Today, November 25th, the world marks the International Day for the Eliminate of Violence Against Women. In many Arab nations – some of whose women endure high levels of violence and discrimination – women’s rights are a crucial battleground: they encapsulate the polarization between modernity and tradition, a crossroads of mutually exclusive development paths.
Tunisia, a regional trailblazer for social and political reform, has passed a Constitution which consolidates and advances women’s rights. It has also held two sets of peaceful, pluralistic elections. IDLO has been helping the country strengthen judicial structures for combating fraud, and may soon expand cooperation in other fields, including women’s access to justice.
Tunisia’s Secretary of State for Women’s Rights, Neila Chaabane, is a law professor by training; she serves in government as an independent. IDLO’s Andre Vornic caught up with Ms. Chaabane in Rome.
Andre Vornic: You have spoken of ‘retrograde voices’ and ‘medieval demands’ heard in your country after the Revolution…
Neila Chaabane: Yes, just after the Revolution it was claimed that we should rescind the ban on polygamy, for example. This was a demand that was made loud and clear. It was claimed that we should have strict application of Sharia law, that we should abolish the Personal Status Code [the 1950s legislative package on women’s equality]… These were extremely strange things to hear in a country that had lived under progressive social laws for more than half a century. For us, this meant a return to the Middle Ages, pure and simple. So to see these things resurrected – things that we thought dead and buried – was a shock to society.
AV: Have those voices been silenced?
NC: Fortunately, civil society mobilized. The political class too – or a large section of it – was stunned by these demands, and it opposed them. Are those retrograde voices still audible today? Much less so, because of the new Constitution, and because of the majority that it garnered. Tunisians voted massively for a democratic Tunisia, one that respects human rights, so the path has been chosen. So those voices may still be out there, but they are in a clear minority.
AV: How direct is the link between women’s rights and national development?
NC: Very. […] The results of the 2014 census have come through: women are 50.2 percent of the Tunisian population. They make a considerable contribution to the economy. But for some of them – especially those women who work in the countryside – this work goes unrecognized and is not captured by the public accounts. So development that ignores women and their participation is not real development. […] In public employment, women are 37 percent of staff, but don’t occupy even one percent of senior positions. This is a terrible waste of talent. Another example: the activity rate for women does not exceed 25 percent. There is an enormous potential that remains untapped. If we really want the country to develop, women must know their rights and claim them – while also fulfilling their obligations […] of which they are fully aware.
AV: How can IDLO help a country like yours?

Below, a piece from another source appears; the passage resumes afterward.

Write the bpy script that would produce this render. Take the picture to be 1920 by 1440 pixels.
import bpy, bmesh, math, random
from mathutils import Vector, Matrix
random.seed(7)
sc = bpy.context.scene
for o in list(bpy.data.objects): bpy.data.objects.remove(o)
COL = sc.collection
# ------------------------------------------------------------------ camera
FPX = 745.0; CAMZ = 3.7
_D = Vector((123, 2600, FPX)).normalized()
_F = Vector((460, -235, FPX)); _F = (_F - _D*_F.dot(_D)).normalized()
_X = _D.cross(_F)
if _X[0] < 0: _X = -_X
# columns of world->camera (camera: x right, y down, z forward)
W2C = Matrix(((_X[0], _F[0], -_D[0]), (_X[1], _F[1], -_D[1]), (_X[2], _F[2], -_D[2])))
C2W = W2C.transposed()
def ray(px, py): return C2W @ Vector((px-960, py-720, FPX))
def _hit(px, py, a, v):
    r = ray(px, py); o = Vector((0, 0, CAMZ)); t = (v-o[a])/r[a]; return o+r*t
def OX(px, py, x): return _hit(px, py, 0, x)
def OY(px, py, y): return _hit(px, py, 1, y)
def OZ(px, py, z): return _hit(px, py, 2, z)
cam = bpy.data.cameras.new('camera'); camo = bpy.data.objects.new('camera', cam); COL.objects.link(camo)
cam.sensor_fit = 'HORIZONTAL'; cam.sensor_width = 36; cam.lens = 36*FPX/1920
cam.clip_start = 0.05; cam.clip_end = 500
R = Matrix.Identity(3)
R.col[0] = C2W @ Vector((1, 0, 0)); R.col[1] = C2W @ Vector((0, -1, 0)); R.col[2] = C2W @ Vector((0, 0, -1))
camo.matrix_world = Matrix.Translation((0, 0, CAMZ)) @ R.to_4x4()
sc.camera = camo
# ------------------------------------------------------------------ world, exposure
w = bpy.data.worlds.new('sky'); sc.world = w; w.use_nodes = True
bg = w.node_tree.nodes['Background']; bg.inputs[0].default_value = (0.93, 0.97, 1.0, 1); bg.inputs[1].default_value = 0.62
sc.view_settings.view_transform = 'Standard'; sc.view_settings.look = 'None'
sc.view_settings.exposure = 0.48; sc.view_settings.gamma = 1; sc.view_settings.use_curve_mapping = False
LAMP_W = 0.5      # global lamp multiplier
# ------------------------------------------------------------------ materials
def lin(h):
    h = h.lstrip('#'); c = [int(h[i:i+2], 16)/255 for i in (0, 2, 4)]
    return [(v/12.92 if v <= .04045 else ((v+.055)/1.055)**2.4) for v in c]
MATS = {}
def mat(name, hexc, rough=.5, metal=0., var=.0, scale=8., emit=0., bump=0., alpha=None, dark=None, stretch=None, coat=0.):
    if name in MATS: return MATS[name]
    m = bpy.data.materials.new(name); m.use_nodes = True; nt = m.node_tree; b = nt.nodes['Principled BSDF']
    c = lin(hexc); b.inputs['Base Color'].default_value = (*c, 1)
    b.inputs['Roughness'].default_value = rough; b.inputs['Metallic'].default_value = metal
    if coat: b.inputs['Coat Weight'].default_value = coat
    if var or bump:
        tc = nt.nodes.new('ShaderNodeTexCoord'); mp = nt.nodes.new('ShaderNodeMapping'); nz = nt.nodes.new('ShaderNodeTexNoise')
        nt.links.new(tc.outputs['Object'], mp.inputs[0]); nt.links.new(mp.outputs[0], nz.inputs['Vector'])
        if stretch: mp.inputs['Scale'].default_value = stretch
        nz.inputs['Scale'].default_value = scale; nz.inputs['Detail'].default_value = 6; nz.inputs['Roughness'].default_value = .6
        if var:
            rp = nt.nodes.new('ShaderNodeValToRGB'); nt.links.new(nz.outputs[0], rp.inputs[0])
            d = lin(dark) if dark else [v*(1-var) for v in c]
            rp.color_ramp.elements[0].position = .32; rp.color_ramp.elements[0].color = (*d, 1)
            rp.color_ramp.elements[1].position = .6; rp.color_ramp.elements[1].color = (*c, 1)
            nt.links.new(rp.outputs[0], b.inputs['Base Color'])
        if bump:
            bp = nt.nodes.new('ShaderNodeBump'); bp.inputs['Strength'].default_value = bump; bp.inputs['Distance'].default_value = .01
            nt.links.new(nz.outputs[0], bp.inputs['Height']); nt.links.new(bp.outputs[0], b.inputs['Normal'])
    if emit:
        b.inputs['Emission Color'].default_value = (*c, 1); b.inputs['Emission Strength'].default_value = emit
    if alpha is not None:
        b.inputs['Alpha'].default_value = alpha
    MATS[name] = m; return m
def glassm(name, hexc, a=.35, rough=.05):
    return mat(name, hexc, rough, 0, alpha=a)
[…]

NC: At such a crucial point in our institutional development, IDLO’s role can be very important. Practically all of our institutions, including the justice ones, are being reviewed and remade. And that is the core of IDLO’s work – developing the rule of law, access to justice, big institutional reforms… That will be our grand project for the next five years. The Constitution is in place, but is not enough in itself: we must translate constitutional provisions into practice through laws and institutions – but also, and even more crucially, through specific implementing measures. We’ve had enough of laws that remain unapplied and unobserved. We need applicable laws that protect the rights of all citizens, men and women.
AV: You came into government from civil society, and at some point you may go back there. Does the rule of law look the same from both angles?
NC [LAUGHS]: I want to be an optimist and tell you that my vision is the same. I brought my conception of the rule of law with me. In any case, this government, in its daily work, is strongly attached to the rule of law. And there are not a whole bunch of rules of law – there is one rule of law for all, regardless of our position.